Speaking at last week's Asia Financial Forum, Hong Kong's Financial Secretary John Tsang revealed that the territory's administration has developed a five pronged strategy to bolster Hong Kong's role as a global financial centre for mainland China.
The five broad areas are: to expand the presence of Hong Kong's financial institutions on the Mainland; to raise Hong Kong's role in the outward mobility of Mainland funds; to offer Hong Kong's financial instruments to the Mainland; to develop Hong Kong's handling of renminbi-denominated transactions; and to dovetail the infrastructure of the financial systems of Hong Kong and the Mainland.
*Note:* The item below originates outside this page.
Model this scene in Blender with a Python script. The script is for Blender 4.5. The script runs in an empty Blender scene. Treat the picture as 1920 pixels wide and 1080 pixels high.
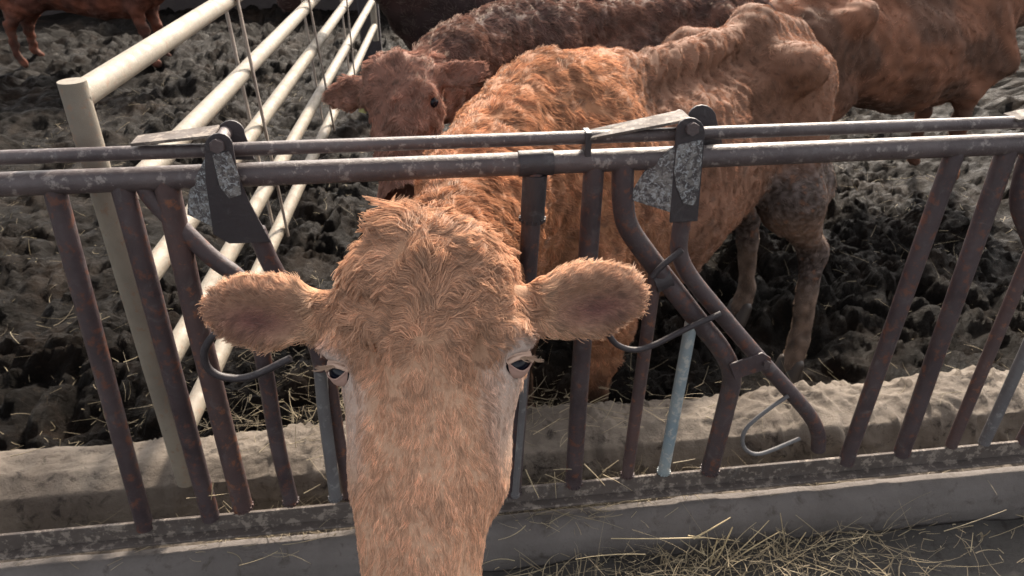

According to China's State Administration of Foreign Exchange, it had, as of early September this year, approved the applicable Qualified Domestic Institutional Investor scheme quotas for 21 banks, and two fund-management companies, totalling US$16.1 billion and US$2.5 billion.
"I am confident that this five-pronged strategy will strengthen Hong Kong's role as a global financial centre for China as a whole," the Financial Secretary stated.
"While we will be working hard at how to boost our interface with the Mainland's developing market and systems, we will also be reaching further afield to promote our financial services to the rest of the world. It is important that we explore business opportunities in other economies as well as the Mainland market. This we will earnestly do. And this, too, will help enhance our access to international investment opportunities," he added.